Electrical & Computer Engineering     |     Carnegie Mellon
     

Tuesday, May 28, 12:00-1:00 p.m. HH-1112

Girish Varatkar
Carnegie Mellon University

Modeling and Synthesis of On-Chip Multimedia Traffic

In this talk we address the fundamental issue of optimal buffer sizing between different on-chip modules. For complex systems composed of many heterogeneous components, the on-chip traffic produced among different modules has very diverse characterisitics. Since the traffic patterns depend so much on the target application, it is necessary to judiciously allocate the on-chip communication resources, especially since the on-chip buffer space is usually very limited compared to real data networks. The objective of this talk is to introduce self-similarity as a fundamental property exhibited by the bursty traffic behavior between on-chip modules in typical MPEG-2 video applications. Statistical tests performed on relevant traces extracted from common video clips establish unequivocally the existence of self-similarity in on-chip video traffic. Using a generic on-chip communication architechture, we analyze the implications of self-similar traffic on on-chip buffer space allocation and present quantitative evaluations for typical video streams. In order to speedup the buffer simulation, we propose a technique for synthetically generating traces having statistical properties similar to those obtained from real video clips.
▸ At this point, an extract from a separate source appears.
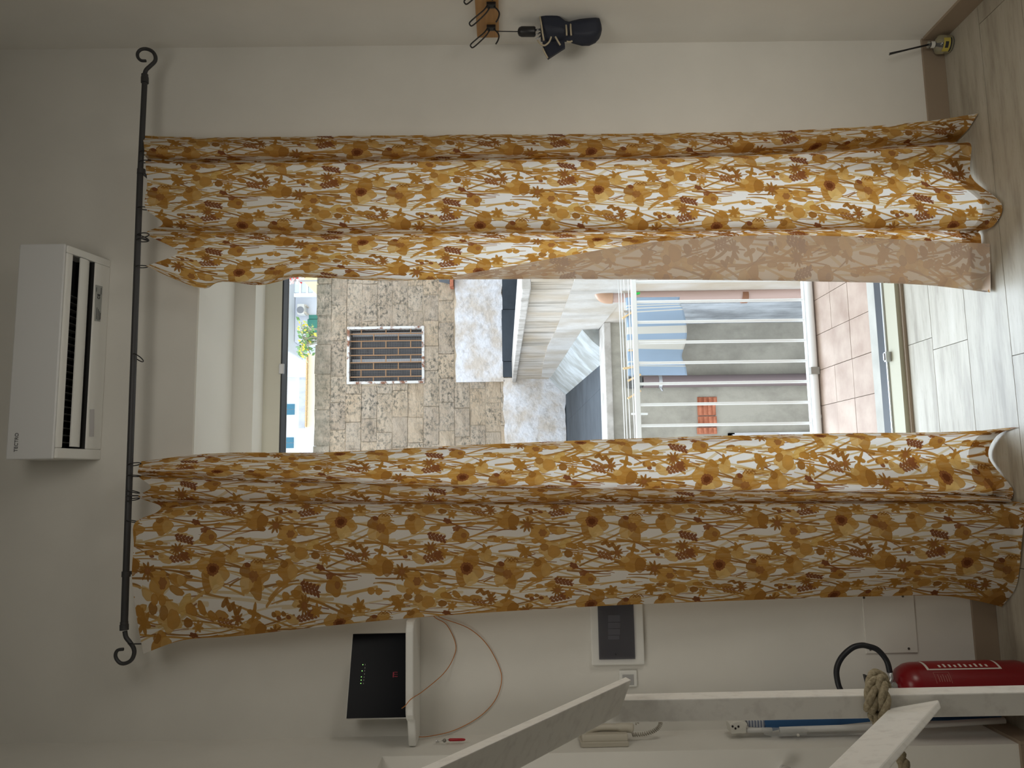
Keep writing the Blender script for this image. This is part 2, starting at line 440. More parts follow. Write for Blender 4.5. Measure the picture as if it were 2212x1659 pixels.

We believe that our findings open up new directions of research with deep implications on some fundamental issues in on-chip network design for multimedia applications.

Bio
Girish Varatkar is a graduate student in the ECE department at Carnegie Mellon, advised by Professor Radu Marculescu. He received his bachelors in Electrical Engineering in 2001 from the Indian Institute of Technology, Bombay. His research interests are in the system level design of next generation SOC, particularly focusing on the on-chip communication aspects.